C’était une terrible rebuffade pour les tantes, aggravée d’un cuisant affront pour leur hôte. Elles se dirent que la violence seule forcerait l’orpheline à l’obéissance. Ce fut alors une guerre de railleries, de menaces, de mauvais traitements. On l’accablait des plus rudes, des plus vils travaux. Ce n’était plus l’enfant de la famille, mais une esclave. On alla jusqu’à lui faire reproche du sang qui coulait en partie dans ses veines : le sang d’une Algonquine ! Et non point le sang très pur, sans mélange de la race iroquoise.

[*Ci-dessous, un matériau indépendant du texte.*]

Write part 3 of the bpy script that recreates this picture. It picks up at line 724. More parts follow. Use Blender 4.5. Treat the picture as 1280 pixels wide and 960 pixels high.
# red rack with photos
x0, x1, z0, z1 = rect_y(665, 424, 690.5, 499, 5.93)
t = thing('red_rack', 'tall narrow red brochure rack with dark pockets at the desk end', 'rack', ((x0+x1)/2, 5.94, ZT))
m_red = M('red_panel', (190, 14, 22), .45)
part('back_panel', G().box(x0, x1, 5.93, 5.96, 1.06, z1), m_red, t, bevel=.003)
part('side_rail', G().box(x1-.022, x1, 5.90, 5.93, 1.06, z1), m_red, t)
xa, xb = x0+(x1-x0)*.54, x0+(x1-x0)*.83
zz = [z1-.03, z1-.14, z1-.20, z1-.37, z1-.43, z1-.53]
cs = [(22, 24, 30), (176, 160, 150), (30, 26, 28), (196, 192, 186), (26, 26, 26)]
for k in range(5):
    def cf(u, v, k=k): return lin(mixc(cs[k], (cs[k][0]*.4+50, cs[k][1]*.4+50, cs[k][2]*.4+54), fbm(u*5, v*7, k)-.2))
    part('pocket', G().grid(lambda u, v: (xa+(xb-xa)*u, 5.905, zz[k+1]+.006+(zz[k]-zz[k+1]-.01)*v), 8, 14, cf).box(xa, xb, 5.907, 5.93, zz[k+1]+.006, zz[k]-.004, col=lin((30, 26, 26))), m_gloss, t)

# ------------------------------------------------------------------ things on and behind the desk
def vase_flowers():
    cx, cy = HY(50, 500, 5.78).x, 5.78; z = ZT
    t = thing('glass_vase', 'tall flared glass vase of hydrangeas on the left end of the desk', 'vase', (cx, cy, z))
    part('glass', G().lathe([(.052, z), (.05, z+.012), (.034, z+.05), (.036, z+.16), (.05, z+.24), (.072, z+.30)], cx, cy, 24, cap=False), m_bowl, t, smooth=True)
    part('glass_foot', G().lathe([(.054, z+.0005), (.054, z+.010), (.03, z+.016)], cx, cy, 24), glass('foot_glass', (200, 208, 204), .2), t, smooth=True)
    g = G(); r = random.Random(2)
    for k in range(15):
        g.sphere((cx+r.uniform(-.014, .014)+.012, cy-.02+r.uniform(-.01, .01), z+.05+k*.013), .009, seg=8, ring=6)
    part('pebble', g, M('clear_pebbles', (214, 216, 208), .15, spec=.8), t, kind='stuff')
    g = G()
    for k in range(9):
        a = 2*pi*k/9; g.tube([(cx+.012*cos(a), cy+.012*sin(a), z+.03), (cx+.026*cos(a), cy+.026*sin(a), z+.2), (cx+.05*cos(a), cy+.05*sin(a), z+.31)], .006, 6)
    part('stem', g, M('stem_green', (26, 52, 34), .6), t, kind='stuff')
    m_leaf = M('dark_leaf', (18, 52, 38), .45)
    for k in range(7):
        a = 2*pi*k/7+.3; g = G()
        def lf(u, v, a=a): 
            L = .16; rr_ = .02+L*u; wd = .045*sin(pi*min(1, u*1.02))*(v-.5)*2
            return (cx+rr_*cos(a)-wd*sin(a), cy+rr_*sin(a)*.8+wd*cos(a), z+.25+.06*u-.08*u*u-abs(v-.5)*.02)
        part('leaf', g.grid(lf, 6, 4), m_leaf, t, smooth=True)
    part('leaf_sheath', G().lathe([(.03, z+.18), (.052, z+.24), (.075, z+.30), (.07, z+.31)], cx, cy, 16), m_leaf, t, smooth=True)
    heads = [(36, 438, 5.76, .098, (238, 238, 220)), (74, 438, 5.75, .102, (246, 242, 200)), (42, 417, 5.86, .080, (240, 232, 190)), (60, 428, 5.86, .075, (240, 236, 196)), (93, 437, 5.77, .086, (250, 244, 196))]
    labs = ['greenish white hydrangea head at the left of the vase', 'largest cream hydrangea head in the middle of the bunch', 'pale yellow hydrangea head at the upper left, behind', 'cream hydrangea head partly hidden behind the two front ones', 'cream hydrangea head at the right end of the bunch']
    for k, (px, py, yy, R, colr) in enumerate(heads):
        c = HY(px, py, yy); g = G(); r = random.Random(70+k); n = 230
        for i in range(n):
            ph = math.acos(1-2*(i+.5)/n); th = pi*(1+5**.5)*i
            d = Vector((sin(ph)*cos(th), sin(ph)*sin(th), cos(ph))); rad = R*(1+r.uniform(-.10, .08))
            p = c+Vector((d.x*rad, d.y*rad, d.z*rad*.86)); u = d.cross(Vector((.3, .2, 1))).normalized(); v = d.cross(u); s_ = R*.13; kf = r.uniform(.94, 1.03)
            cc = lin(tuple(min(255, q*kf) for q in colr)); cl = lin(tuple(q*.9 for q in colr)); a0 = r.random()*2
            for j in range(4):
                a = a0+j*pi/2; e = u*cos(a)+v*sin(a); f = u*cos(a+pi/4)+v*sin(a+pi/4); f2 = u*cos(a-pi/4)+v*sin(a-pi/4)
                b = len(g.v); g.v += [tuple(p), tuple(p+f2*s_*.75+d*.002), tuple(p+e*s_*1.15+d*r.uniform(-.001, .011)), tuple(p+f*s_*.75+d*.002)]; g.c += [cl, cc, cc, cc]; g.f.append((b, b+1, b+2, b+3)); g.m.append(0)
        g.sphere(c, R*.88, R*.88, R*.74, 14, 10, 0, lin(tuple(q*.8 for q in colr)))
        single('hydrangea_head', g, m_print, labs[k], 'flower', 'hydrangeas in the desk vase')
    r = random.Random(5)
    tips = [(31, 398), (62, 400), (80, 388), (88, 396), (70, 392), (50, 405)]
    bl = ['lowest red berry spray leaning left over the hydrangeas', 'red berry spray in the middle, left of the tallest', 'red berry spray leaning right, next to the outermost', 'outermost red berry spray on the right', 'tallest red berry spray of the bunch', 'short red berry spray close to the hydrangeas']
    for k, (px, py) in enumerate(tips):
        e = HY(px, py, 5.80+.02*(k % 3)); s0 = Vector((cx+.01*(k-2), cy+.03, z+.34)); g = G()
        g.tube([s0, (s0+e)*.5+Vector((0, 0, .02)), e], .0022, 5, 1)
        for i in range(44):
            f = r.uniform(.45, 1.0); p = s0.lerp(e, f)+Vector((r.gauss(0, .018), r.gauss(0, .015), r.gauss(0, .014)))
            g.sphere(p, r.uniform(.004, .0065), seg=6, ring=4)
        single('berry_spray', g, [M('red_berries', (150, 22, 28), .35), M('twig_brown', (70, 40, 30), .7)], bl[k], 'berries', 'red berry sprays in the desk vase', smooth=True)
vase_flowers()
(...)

Elles durent convenir tout de même que le mélange n’avait en rien porté atteinte au caractère. Inflexible sur la question du mariage, maîtresse d’elle-même, Tekakwitha se plia à tout avec la même grâce, la même assiduité qu’auparavant. D’instinct, — instinct secrètement inspiré d’en-haut, — elle faisait ce que demande S. Paul : « Triompher du mal par le bien. » Elle voulut vaincre par sa douceur l’extrême violence qu’on lui faisait. C’était une gageure. Elle la gagna.

En effet, de guerre lasse, les tantes, ne comprenant toujours rien au goût bizarre, insensé, croyaient-elles, de leur nièce, mirent bas les armes. Il ne fut plus question de mariage.

Au reste, des événements se préparaient qui allaient avoir une répercussion profonde sur le village de Gandaouagué et ses habitants.

  1. Summa theol., la 2ae, q. lxviii, a. iv.